Gérard conserve un souvenir émerveillé de la fraternité chaleureuse dans ces locaux moroses, à travailler, causer, jouer aux cartes, en écoutant les Beatles, Simon et Garfunkel, Beethoven et Bach ; avec des échappées à découvrir Paris, à des soirées dansantes ou pour une semaine de ski.
Ce fut l’une des périodes les plus heureuses de son existence.
ENTRÉE DANS LA CARRIÈRE
Tombé par la volonté de ses parents dans le « piège scientifique » de l’X, Gérard Araud voulut échapper à un destin de chercheur ou d’ingénieur. Il choisit en 1976 l’ ENSAE comme école d’application. Il s’inscrivit en 1978 en prépa ENA à Sciences-Po, entrant à l’École nationale d’administration en 1980 dans la promotion « Henri-François d’Aguesseau ».
“ J’aime la clarté, je respecte mes engagements et je ne mens pas ”
Il choisit la diplomatie : ses postes hors d’Europe furent en particulier Tel-Aviv (1982−1984, 2003–2006), les Nations unies à New York (2009−2014) et Washington (1987−1991, 2014–2017).
Au Quai d’Orsay, il fut directeur des Affaires stratégiques, de sécurité et du désarmement (2000−2003) puis directeur général des Affaires politiques et de sécurité, secrétaire général adjoint (2006−2009).
Dans ce dernier poste, il fut le négociateur pour la France du dossier nucléaire iranien – réussissant là une partie très difficile.
Excellent communicateur, il est apprécié des journalistes pour ses petites phrases, qu’au cours des années ils ont avidement citées. Les formuler lui est devenu tellement habituel, qu’il en fit un compte personnel sur Twitter.

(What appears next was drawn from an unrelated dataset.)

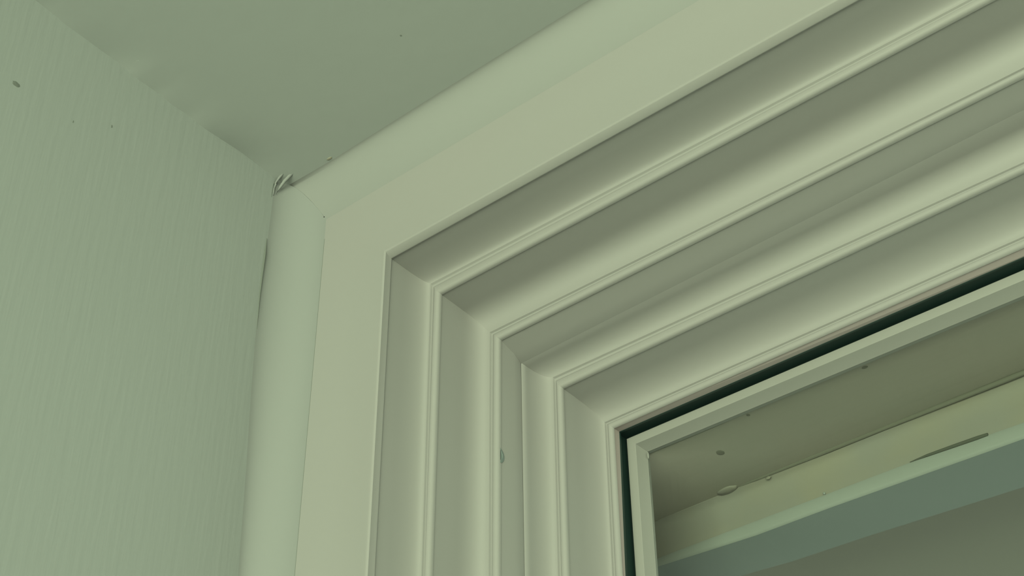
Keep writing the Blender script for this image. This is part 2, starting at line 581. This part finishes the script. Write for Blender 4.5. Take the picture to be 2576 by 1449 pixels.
# outer beam: slightly tilted bar, its lower edge finished with a paler drip strip
st, st1, st2 = [], [], []
for x in BX:
    zb, zt, yf = lerp(BOT, x), lerp(MINT, x), lerp(FAR, x)
    st.append([(x, y, z) for y, z in ((YB, -64), (YB, -76.6), (YB + 1.8, -78.0), (YB + 3.6, -80.6), (YB + 4.6, -84.0), (YB + 5.2, -88.5), (YB + 5.4, -93), (YM + 0.2, zt), (YM + 0.6, zb + 1.2), (YM + 2.0, zb), (yf, zb), (yf, -64))])
    xx = min(max(x, -299), WW + 299)
    st1.append([(xx, y, z) for y, z in ((YM + 0.5, zt + 0.3), (YM - 0.1, zt), (YM - 0.5, zt - 1.2), (YM - 0.6, zb + 1.6), (YM - 0.2, zb + 0.4), (YM + 0.8, zb - 0.3), (YM + 1.0, zb + 1))])
    st2.append([(xx, y, z) for y, z in ((YM + 0.9, zb + 0.5), (YM + 0.9, zb - 0.3), (yf + 0.3, zb - 0.3), (yf + 0.3, -66))])
V, F = loft(st)
beam = link('outer_beam', V, F, BEAMP, smooth=30, kind='structure', label='cream painted beam hanging below the outer soffit', cat='beam')
V, F = loft(st1)
link('drip_strip', V, F, DRIP, beam, smooth=40, label='paler mint strip along the lower edge')
V, F = loft(st2)
link('beam_underside', V, F, BEAMU, beam, label='blue-grey painted underside')
# filler seam where the beam meets the soffit, and a peeled flap at its left end
V, F = tube([(72, YB - 0.3, -75.4), (92, YB, -75.5), (138, YB, -75.9), (178, YB, -76.2), (253, YB, -77.0), (500, YB, -77.0)], [0.3, 1.3, 1.6, 1.4, 1.7, 1.6], 8)
link('filler_seam', V, F, SEAM, beam, smooth=60)
V, F = blob((73, YB - 1.5, -76.0), 7, 3.5, 1.6, 11, 0.07, 18, 10)
link('peeling_flap', V, F, BEAMP, beam, smooth=70, label='small peeling blister of paint beside the seam')
V, F = blob((100.5, YB - 0.2, -77.9), 1.8, 0.35, 1.0, 12, 0.1)
link('peeling_flap', V, F, BEAMP, beam, smooth=70)
V, F = tube([(187, YM - 0.2, -100.6), (198, YM - 0.4, -100.8), (213, YM - 0.5, -101.5), (228, YM - 0.5, -102.2), (234, YM - 0.4, -102.4)], [0.2, 0.8, 1.0, 1.1, 0.9], 8)
link('open_crack', V, F, CRACK, beam, smooth=60, label='dark open crack above the mint strip')
V, F = blob((132.5, YM - 0.3, -99.2), 0.9, 0.8, 0.9, 13)
link('paint_speck', V, F, DRIP, beam, smooth=60)

V, F = boxes((-600, WW + 600, 280, 830, -77, -44))
link('outer_eaves', V, F, EAVES, kind='structure', label='grey-green eaves board beyond the outer beam', cat='eaves')
V, F = boxes((-300, 8, 164, 280, -HH - 200, ZS), (WW - 20, WW + 300, 164, 280, -HH - 200, ZS), (8, WW - 20, 164, 310, -HH - 200, -HH + 60))
link('outer_reveal', V, F, EAVES, kind='structure', label='masonry reveal outside around the window', cat='reveal')
V, F = boxes((-5000, 6000, 285, 9000, -2700, -2600))
link('ground', V, F, GROUND, kind='structure', label='concrete ground outside the window', cat='ground')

DANS LE GRAND BAIN DES RELATIONS INTERNATIONALES
Son passage au Conseil de sécurité de l’ONU fut ponctué par des guerres nombreuses en Afrique (Congo, Centrafrique, Côte d’Ivoire, Mali, Libye) et au Moyen-Orient (Irak et Syrie).
Comme on sait, la France s’était auparavant démarquée des États-Unis, ceux de la présidence de George W. Bush, sur l’opportunité d’attaquer l’Irak de Saddam Hussein.
Gérard Araud hérita de sa formation scientifique « un amour immodéré de la logique du raisonnement ». Comme il l’expliqua début 2002 à un universitaire de Harvard :
« Les Français sont prisonniers de leur cartésianisme. Ils ont le culte de la raison. À leurs yeux, leur position ne vient pas défendre leurs intérêts, elle est seulement l’expression d’une Raison transcendante, dont ils pensent être les seuls détenteurs.
En toute sincérité, ils sont aveugles au fait que, comme par hasard, cette rationalité sert leurs intérêts. Leur offrande faite à la déesse Raison, ils ne comprennent pas qu’on ne se rallie pas unanimement à leur point de vue, puisqu’il est rationnel.
À chaque fois qu’une prise de position française, logique par définition, est contrée, les Français sont confondus par ce qu’ils considèrent mauvaise foi ou stupidité : lorsqu’on est dans le vrai, le compromis n’est pas une option. »
C’est cela même qui fait sa force comme diplomate : « Je n’aime pas les mots vides de sens et les raisonnements fumeux qui trouvent parfois un asile dans les couloirs du Quai d’Orsay.
Je suis un diplomate qui fait mentir la réputation du Corps : j’aime la clarté, je respecte mes engagements et je ne mens pas. Je crois qu’à ce prix, le négociateur acquiert la confiance de son interlocuteur, avantage inestimable. »
RETOUCHE
article mis à jour le 6 janvier 2020
En mai 2019, Gérard Araud (73) quittait ses fonctions d’ambassadeur de France aux États-Unis. La publication de ses mémoires, sous le titre Passeport diplomatique, advint en octobre 2019 chez Grasset. Gérard Araud poursuit son analyse lucide des affaires du monde à partir de la rentrée de septembre dans une chronique mensuelle pour Le Monde. Il vient d’être nommé également n°2 de Richard Attias & Associates, l’organisateur de sommets internationaux. Il habite aussi désormais l’Upper East Side, dans Manhattan.